Testing is currently a bottleneck for the state’s cannabis industry, according to anAlaska Journal of Commerce report. All cannabis products must pass through one of the state’s three operating testing facilities before ending up on retail shelves. The labs are located in Anchorage, Wasilla and Ketchikan, with a fourth facility approved to open in Juneau, pending final inspection, according to the Alaska Journal of Commerce.

High costs have been a barrier to entry for testing facilities, the news outlet reported; on top of the $2,000 license application fee, labs must employ a scientific director with very specific qualifications, and the fee to renew a testing facility license is currently $2,000 with a separate proposed regulation pending that would raise the cost to $5,000 for renewals.

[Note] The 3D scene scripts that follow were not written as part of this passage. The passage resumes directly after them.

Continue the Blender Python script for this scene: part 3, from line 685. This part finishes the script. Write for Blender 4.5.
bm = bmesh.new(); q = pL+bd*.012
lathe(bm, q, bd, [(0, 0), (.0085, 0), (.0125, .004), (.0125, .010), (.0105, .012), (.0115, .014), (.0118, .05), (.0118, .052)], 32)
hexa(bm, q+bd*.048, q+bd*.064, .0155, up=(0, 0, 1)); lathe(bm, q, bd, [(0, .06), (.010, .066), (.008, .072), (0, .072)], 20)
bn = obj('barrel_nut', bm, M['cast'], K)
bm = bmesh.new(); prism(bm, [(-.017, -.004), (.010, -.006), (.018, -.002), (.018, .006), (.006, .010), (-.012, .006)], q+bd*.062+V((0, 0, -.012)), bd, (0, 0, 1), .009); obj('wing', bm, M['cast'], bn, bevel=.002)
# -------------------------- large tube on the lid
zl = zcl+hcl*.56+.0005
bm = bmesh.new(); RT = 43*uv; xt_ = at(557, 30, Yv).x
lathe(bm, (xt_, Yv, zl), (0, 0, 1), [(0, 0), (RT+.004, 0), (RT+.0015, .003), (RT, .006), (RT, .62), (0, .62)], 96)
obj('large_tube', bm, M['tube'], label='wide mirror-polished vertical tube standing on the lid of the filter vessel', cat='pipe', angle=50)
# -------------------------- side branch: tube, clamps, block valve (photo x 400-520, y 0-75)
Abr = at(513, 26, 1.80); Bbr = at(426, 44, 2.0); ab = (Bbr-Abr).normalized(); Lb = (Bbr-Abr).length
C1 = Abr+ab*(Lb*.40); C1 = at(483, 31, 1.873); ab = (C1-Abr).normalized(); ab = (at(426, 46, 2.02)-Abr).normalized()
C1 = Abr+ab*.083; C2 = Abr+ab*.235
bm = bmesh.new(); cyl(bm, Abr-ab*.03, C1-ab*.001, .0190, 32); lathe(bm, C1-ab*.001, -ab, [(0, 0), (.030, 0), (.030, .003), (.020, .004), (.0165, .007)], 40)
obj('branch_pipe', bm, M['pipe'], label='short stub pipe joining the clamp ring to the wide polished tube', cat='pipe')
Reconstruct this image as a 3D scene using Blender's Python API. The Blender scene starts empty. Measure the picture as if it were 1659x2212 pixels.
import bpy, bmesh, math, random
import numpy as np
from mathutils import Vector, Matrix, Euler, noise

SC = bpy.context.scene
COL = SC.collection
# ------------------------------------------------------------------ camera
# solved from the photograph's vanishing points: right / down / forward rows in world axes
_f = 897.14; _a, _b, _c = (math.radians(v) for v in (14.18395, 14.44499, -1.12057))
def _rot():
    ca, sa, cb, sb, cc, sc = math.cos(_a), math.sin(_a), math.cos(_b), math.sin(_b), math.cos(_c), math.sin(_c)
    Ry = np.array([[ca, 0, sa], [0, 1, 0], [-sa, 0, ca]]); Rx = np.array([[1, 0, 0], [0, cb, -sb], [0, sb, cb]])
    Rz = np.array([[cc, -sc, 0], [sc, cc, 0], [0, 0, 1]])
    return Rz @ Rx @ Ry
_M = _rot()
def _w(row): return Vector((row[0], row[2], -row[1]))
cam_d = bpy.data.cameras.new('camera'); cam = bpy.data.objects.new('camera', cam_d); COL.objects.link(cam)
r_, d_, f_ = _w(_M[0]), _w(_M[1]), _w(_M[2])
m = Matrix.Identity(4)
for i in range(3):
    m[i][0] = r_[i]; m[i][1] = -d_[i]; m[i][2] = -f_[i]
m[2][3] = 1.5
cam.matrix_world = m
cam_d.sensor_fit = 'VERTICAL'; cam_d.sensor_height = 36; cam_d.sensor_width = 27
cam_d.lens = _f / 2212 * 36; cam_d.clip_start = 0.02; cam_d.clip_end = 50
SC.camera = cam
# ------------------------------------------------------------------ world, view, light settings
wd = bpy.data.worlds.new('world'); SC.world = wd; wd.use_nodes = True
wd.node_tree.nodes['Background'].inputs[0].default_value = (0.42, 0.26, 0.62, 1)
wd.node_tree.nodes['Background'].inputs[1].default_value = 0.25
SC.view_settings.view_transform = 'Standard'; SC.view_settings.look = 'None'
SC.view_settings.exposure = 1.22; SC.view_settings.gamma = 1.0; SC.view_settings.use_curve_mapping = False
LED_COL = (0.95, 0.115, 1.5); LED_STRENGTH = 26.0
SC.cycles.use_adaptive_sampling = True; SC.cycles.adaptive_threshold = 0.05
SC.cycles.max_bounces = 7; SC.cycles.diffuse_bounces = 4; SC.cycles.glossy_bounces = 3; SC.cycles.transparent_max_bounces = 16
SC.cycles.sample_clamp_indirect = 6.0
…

The Marijuana Control Board originally stipulated that only Alaska residents could own or invest in testing facilities, in part to keep the state’s cannabis industry in the hands of Alaskans, according to the Alaska Journal of Commerce. Now, however, the state’s small population and the industry’s lack of banking and loan services have limited the capital available for testing facilities, prompting a change in rules.

The Marijuana Control Board voted to gather public comment on its proposed rules to allow new cannabis testing facility license applicants to seek funding from investors outside the state, the Alaska Journal of Commerce reported.